Word for word, print each line of the listing below; pictures stay out.

**AVAILABLE DATA**

--- Start ---

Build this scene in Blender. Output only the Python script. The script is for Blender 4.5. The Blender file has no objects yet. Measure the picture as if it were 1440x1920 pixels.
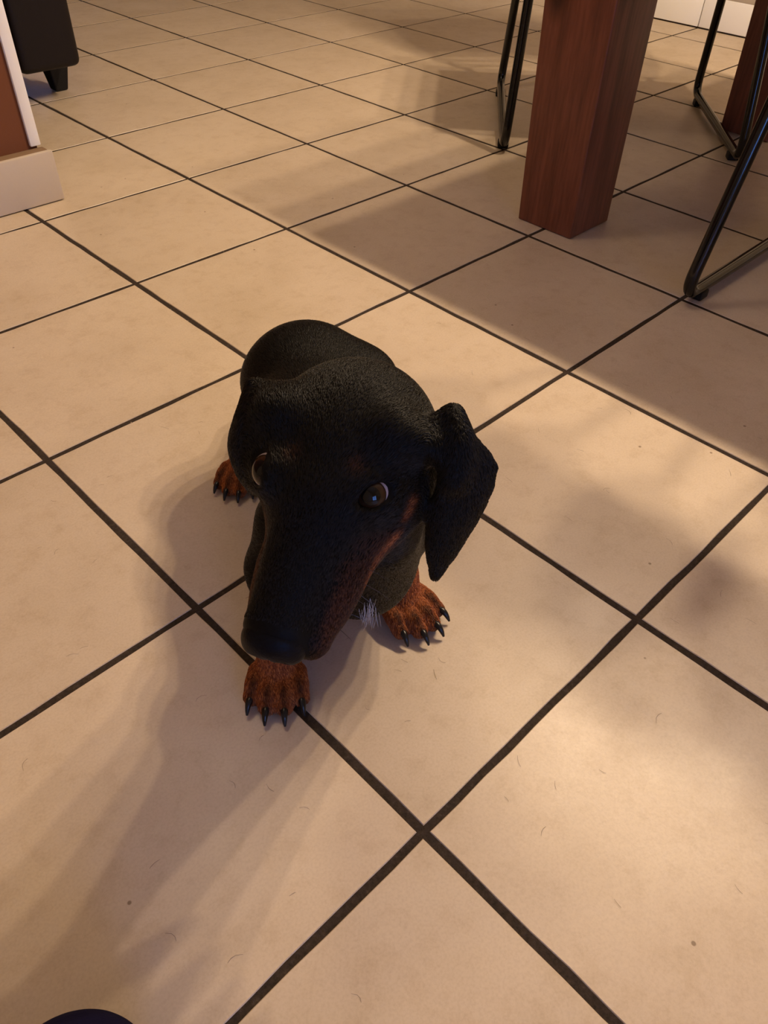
import bpy, bmesh, math, random
import numpy as np
from mathutils import Vector, Matrix

SC = bpy.context.scene
COL = SC.collection
T = 0.33                       # one floor tile in metres; layout below is in tile units

# ------------------------------------------------------------------ camera
cam_d = bpy.data.cameras.new('camera')
cam = bpy.data.objects.new('camera', cam_d); COL.objects.link(cam)
cam_d.sensor_width = 36.0
cam_d.lens = 1452.8 * 36.0 / 1920.0
cam_d.clip_start = 0.02
_r = Vector((0.71445861, -0.69921282, 0.02550151)); _u = Vector((0.47206871, 0.50862282, 0.72003747)); _b = Vector((-0.51643009, -0.5023985, 0.69346644))
M = Matrix((( _r.x, _u.x, _b.x, -0.70813725*T), (_r.y, _u.y, _b.y, -0.50884268*T), (_r.z, _u.z, _b.z, 1.95758138*T), (0, 0, 0, 1)))
cam.matrix_world = M
SC.camera = cam

# ------------------------------------------------------------------ world, exposure
w = bpy.data.worlds.new('dusk'); SC.world = w; w.use_nodes = True
bg = w.node_tree.nodes['Background']
bg.inputs['Color'].default_value = (0.12, 0.24, 0.62, 1); bg.inputs['Strength'].default_value = 15.0
SC.view_settings.view_transform = 'Standard'; SC.view_settings.look = 'None'
SC.view_settings.exposure = 0.17; SC.view_settings.gamma = 1.0
SC.view_settings.use_curve_mapping = False
LAMP_WARM = (1.0, 0.75, 0.50)
BULB_WATT = 38.5
BULB_Y = (-0.2, 0.4, 0.95, 1.5)    # bulbs of the bar pendant over the table
LAMP_X, LAMP_Z = 4.6, 5.45
CEIL_Z = 7.6
FILL_WATT = 20.0               # added overhead fill lamp, out of view

# ------------------------------------------------------------------ helpers
def link(name, me, mat=None, parent=None, loc=None):
    o = bpy.data.objects.new(name, me); COL.objects.link(o)
    if mat is not None:
        me.materials.clear(); me.materials.append(mat)
    if parent is not None: o.parent = parent
    if loc is not None: o.location = loc
    return o
def empty(name, loc=(0, 0, 0), rz=0.0):
    o = bpy.data.objects.new(name, None); COL.objects.link(o)
    o.location = Vector(loc)*T; o.rotation_euler = (0, 0, rz); o.empty_display_size = .05
    return o
def tag(o, label=None, cat=None, group=None, kind=None):
    if label: o['label'] = label
    if cat: o['category'] = cat
    if group: o['group'] = group
    if kind: o['kind'] = kind
    return o
def smooth(me, ang=None):
    for p in me.polygons: p.use_smooth = True
    if ang is not None:
        bm = bmesh.new(); bm.from_mesh(me)
        for e in bm.edges:
            if len(e.link_faces) == 2 and e.calc_face_angle(0) > ang: e.smooth = False
        bm.to_mesh(me); bm.free()
    return me
def pyme(name, v, f):
    me = bpy.data.meshes.new(name); me.from_pydata([tuple(x) for x in v], [], f); me.update(); return me
def box_me(name, lo, hi, bev=0.0, seg=2, scale=T):
    bm = bmesh.new(); bmesh.ops.create_cube(bm, size=1.0)
    lo = Vector(lo)*scale; hi = Vector(hi)*scale
    for v in bm.verts:
        v.co = Vector([lo[k] + (v.co[k]+.5)*(hi[k]-lo[k]) for k in range(3)])
    if bev > 0:
        bmesh.ops.bevel(bm, geom=bm.edges[:], offset=bev*scale, segments=seg, profile=.6, affect='EDGES')
    me = bpy.data.meshes.new(name); bm.to_mesh(me); bm.free()
    if bev > 0 and seg > 1: smooth(me, math.radians(40))
    return me
def bend(pts, rad, n=6):
    """round the corners of a polyline"""
    pts = [Vector(p) for p in pts]; out = [pts[0]]
    for i in range(1, len(pts)-1):
        a, b, c = pts[i-1], pts[i], pts[i+1]
        d1 = (a-b); d2 = (c-b); r = min(rad, d1.length*.45, d2.length*.45)
        p1 = b + d1.normalized()*r; p2 = b + d2.normalized()*r
        for k in range(n+1):
            t = k/n; out.append(p1*(1-t)**2 + b*2*t*(1-t) + p2*t*t)
    out.append(pts[-1]); return out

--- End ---

**ANSWER TO THE TASK**
Build this scene in Blender. Output only the Python script. The script is for Blender 4.5. The Blender file has no objects yet. Measure the picture as if it were 1440x1920 pixels.
import bpy, bmesh, math, random
import numpy as np
from mathutils import Vector, Matrix

SC = bpy.context.scene
COL = SC.collection
T = 0.33                       # one floor tile in metres; layout below is in tile units

# ------------------------------------------------------------------ camera
cam_d = bpy.data.cameras.new('camera')
cam = bpy.data.objects.new('camera', cam_d); COL.objects.link(cam)
cam_d.sensor_width = 36.0
cam_d.lens = 1452.8 * 36.0 / 1920.0
cam_d.clip_start = 0.02
_r = Vector((0.71445861, -0.69921282, 0.02550151)); _u = Vector((0.47206871, 0.50862282, 0.72003747)); _b = Vector((-0.51643009, -0.5023985, 0.69346644))
M = Matrix((( _r.x, _u.x, _b.x, -0.70813725*T), (_r.y, _u.y, _b.y, -0.50884268*T), (_r.z, _u.z, _b.z, 1.95758138*T), (0, 0, 0, 1)))
cam.matrix_world = M
SC.camera = cam

# ------------------------------------------------------------------ world, exposure
w = bpy.data.worlds.new('dusk'); SC.world = w; w.use_nodes = True
bg = w.node_tree.nodes['Background']
bg.inputs['Color'].default_value = (0.12, 0.24, 0.62, 1); bg.inputs['Strength'].default_value = 15.0
SC.view_settings.view_transform = 'Standard'; SC.view_settings.look = 'None'
SC.view_settings.exposure = 0.17; SC.view_settings.gamma = 1.0
SC.view_settings.use_curve_mapping = False
LAMP_WARM = (1.0, 0.75, 0.50)
BULB_WATT = 38.5
BULB_Y = (-0.2, 0.4, 0.95, 1.5)    # bulbs of the bar pendant over the table
LAMP_X, LAMP_Z = 4.6, 5.45
CEIL_Z = 7.6
FILL_WATT = 20.0               # added overhead fill lamp, out of view

# ------------------------------------------------------------------ helpers
def link(name, me, mat=None, parent=None, loc=None):
    o = bpy.data.objects.new(name, me); COL.objects.link(o)
    if mat is not None:
        me.materials.clear(); me.materials.append(mat)
    if parent is not None: o.parent = parent
    if loc is not None: o.location = loc
    return o
def empty(name, loc=(0, 0, 0), rz=0.0):
    o = bpy.data.objects.new(name, None); COL.objects.link(o)
    o.location = Vector(loc)*T; o.rotation_euler = (0, 0, rz); o.empty_display_size = .05
    return o
def tag(o, label=None, cat=None, group=None, kind=None):
    if label: o['label'] = label
    if cat: o['category'] = cat
    if group: o['group'] = group
    if kind: o['kind'] = kind
    return o
def smooth(me, ang=None):
    for p in me.polygons: p.use_smooth = True
    if ang is not None:
        bm = bmesh.new(); bm.from_mesh(me)
        for e in bm.edges:
            if len(e.link_faces) == 2 and e.calc_face_angle(0) > ang: e.smooth = False
        bm.to_mesh(me); bm.free()
    return me
def pyme(name, v, f):
    me = bpy.data.meshes.new(name); me.from_pydata([tuple(x) for x in v], [], f); me.update(); return me
def box_me(name, lo, hi, bev=0.0, seg=2, scale=T):
    bm = bmesh.new(); bmesh.ops.create_cube(bm, size=1.0)
    lo = Vector(lo)*scale; hi = Vector(hi)*scale
    for v in bm.verts:
        v.co = Vector([lo[k] + (v.co[k]+.5)*(hi[k]-lo[k]) for k in range(3)])
    if bev > 0:
        bmesh.ops.bevel(bm, geom=bm.edges[:], offset=bev*scale, segments=seg, profile=.6, affect='EDGES')
    me = bpy.data.meshes.new(name); bm.to_mesh(me); bm.free()
    if bev > 0 and seg > 1: smooth(me, math.radians(40))
    return me
def bend(pts, rad, n=6):
    """round the corners of a polyline"""
    pts = [Vector(p) for p in pts]; out = [pts[0]]
    for i in range(1, len(pts)-1):
        a, b, c = pts[i-1], pts[i], pts[i+1]
        d1 = (a-b); d2 = (c-b); r = min(rad, d1.length*.45, d2.length*.45)
        p1 = b + d1.normalized()*r; p2 = b + d2.normalized()*r
        for k in range(n+1):
            t = k/n; out.append(p1*(1-t)**2 + b*2*t*(1-t) + p2*t*t)
    out.append(pts[-1]); return out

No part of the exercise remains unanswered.